" NÃO É POSSÍVEL conceber coisa alguma no mundo, ou mesmo fora do mundo, que sem
restrição possa ser considerada boa, a não ser uma só: uma BOA VONTADE. A
inteligência, o dom de apreender as semelhanças das coisas, a faculdade de julgar, e os
demais talentos do espírito, seja qual for o nome que se lhes dê, ou a coragem, a
decisão, a perseverança nos propósitos, como qualidades do temperamento, são sem
dúvida, sob múltiplos aspectos, coisas boas e apetecíveis; podem, no entanto estes dons da
natureza tornar-se extremamente maus e prejudiciais, se não for boa a vontade que deles
deve servir-se e cuja especial disposição se denomina caráter. O mesmo se diga dos
dons da fortuna. O poder, a riqueza, a honra, a própria saúde e o completo bem-estar e
satisfação do próprio estado, em resumo o que se chama felicidade, geram uma
confiança em si mesmo que muitas vezes se converte em presunção, quando falta a boa
vontade para moderar e fazer convergir para fins universais tanto a imprudência que tais
dons exercem sobre a alma como também o princípio da ação. Isto, sem contar que um
espectador razoável e imparcial nunca lograria sentir satisfação em ver que tudo corre
ininterruptamente segundo os desejos de uma pessoa que não ostenta nenhum vestígio
de verdadeira boa vontade; donde parece que a boa vontade constitui a condição
indispensável para ser feliz.(...)
A moderação nos afetos e paixões, o domínio de si e a calma reflexão, não são apenas
bons sob múltiplos aspectos, mas parece constituírem até uma parte do valor intrínseco
da pessoa; falta contudo ainda muito para que sem restrição possam ser considerados
bons (a despeito do valor incondicionado que os antigos lhes atribuíam). Sem os
princípios de uma boa vontade podem tais qualidades tornar-se extremamente más: por
exemplo, o sangue frio de um celerado não só o torna muito mais perigoso, como
também, a nossos olhos, muito mais detestável do que o teríamos julgado sem ele.

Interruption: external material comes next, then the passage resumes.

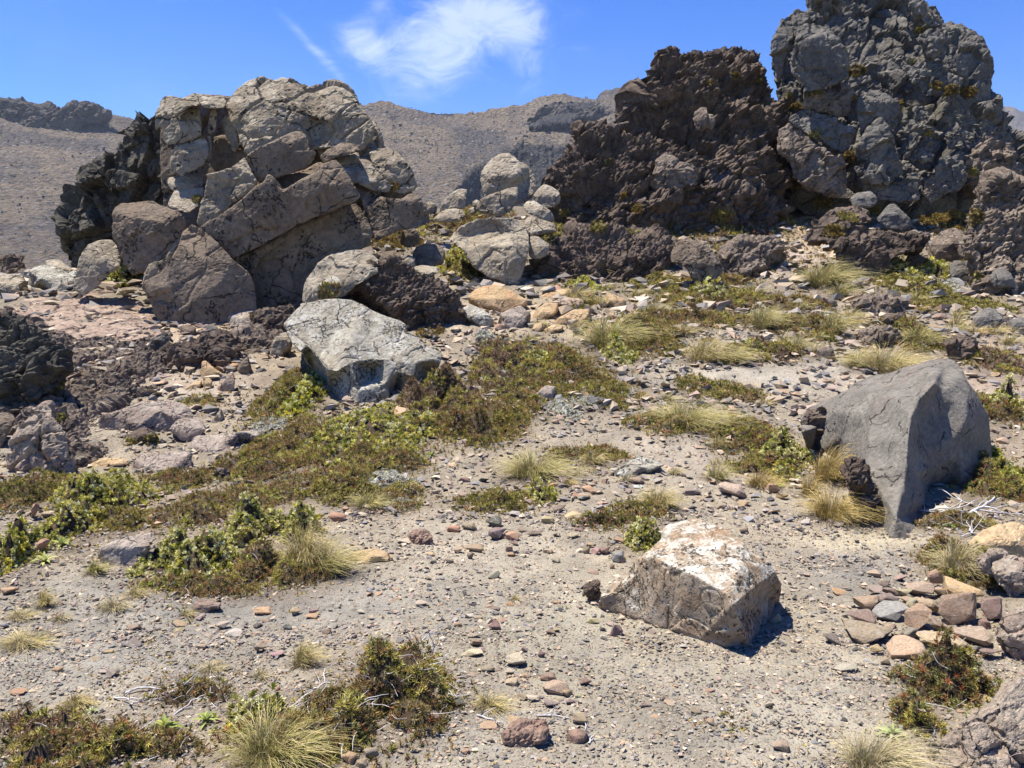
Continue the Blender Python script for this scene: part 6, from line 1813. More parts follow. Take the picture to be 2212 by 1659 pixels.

A boa vontade não vale pelas suas obras ou realizações, ou pela sua aptidão para
alcançar um fim proposto, mas só pelo "querer " por outras palavras, é boa em si e,
considerada em si mesma, deve sem comparação ser apreciada com maior estima do que
tudo quanto por meio dela poderia ser cumprido unicamente em favor de alguma
inclinação ou, se , se prefere, em favor da soma de todas as inclinações."